Colorado Politics

BIDLACK: Searching for answers after yet another horrific school shooting

In most of my now twice-weekly columns, I try to inject a bit of humor into my writings. I’ve found that touch of absurdity can often help with the messaging. But today, I’m not going to make any jokes and I’m not going to offer any solutions on the issue that breaks the hearts of Americans all too often – school shootings.

I say I have no solutions because I have, quite frankly, lost any hope that we can make meaningful progress on this issue, and it breaks my heart, yet again. The reason I am so negative is because of Sandy Hook. I had long said that this great country of ours would not be shocked into action until a schoolroom full of tiny precious children was shot up. I hoped against hope that such a scenario would never take place, even as I believed such a horror might be the only thing to move the needle on guns.

Then that horrible day in December 2012 took twenty tiny lives, 6- and 7-year olds’, and six brave adults, when a monster whose name I shall never write, as he deserves to be forgotten, expressed what some consider his 2nd Amendment right to own an assault rifle.

We saw some efforts to at least smooth the sharp edges of some gun ownership here in Colorado, following our own tragedy in an Aurora theater. We saw limits on magazine size and better background checks. And then we saw two state senators recalled. And so, my friends, I’ve lost hope that we can make any real progress on this issue until there is significant and far-reaching changes in the make up of our state legislatures and the US Congress.

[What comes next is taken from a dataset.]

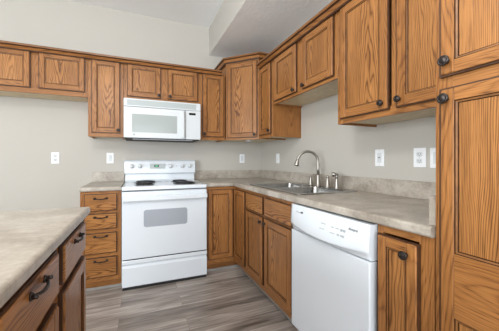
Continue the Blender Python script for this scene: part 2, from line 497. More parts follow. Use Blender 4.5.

When I ran for Congress here in the greater Colorado Springs area in 2008, I received a questionnaire from the NRA. I filled it out and was awarded a grade of A-Q, meaning a grade of A, but only based on the questionnaire, as I had no voting record in Congress yet upon which to judge me. I’m a gun owner and a former military cop, but I also believe in reasonable and meaningful gun laws. So how did I get the A grade? Well, as it turns out, the NRA very much wants to be able to point to all the politicians who got A grades, implying the elected folks agree with the NRA. Their little trick, at least in 2008, was to ask very broad questions that were easy to agree with. I was asked, for example, do I oppose “unreasonable” restrictions on ammunition purchases. Sure, though I suspect the NRA and I might differ on what makes a purchase “unreasonable.”

And now we have a president who thinks the solution to school shootings is to make them a “hardened” facility, with all the features and charm of a prison, frankly. But Mr. Trump’s most nonsensical and dangerous idea is his proposal to arm teachers.

There are a number of challenges with this idea. For example, to be effective, the teacher must have the gun on his or her person at all times. Teachers walk the aisles of their class rooms. If thousands of teachers are armed, do you honestly think there will be no accidents, no silly kid who thinks it would be funny to grab the teacher’s gun as he or she walks past?

The fact is a “good guy with a gun” is often a dangerous thing. Putting on my old cop hat, I would sure hate to arrive at a school shooting, or a church shooting, or, say, an outdoor concern in Las Vegas to find a number of “good guys” running around with guns, as I try to find and neutralize the bad guy.

And that is as a trained cop. A study of the New York City Police should remind us that real life is very different from the movies when it comes to even the good guys shooting. That study found that when trained police officers were involved in shootings, they hit their targets between 17% and 40% of the time. So even in the best of situations, cops missed 60% of the time. Do you think even trained teachers, in the panic and stress that are present in a school shooting, would be able to hit the bad guy and far more importantly, not hit the innocent students, at even half that rate?

We need an adult discussion on reasonable gun control. But as long as even discussing the issue is viewed by the NRA and its minions as an evil first step down a slippery slope, I have no answers.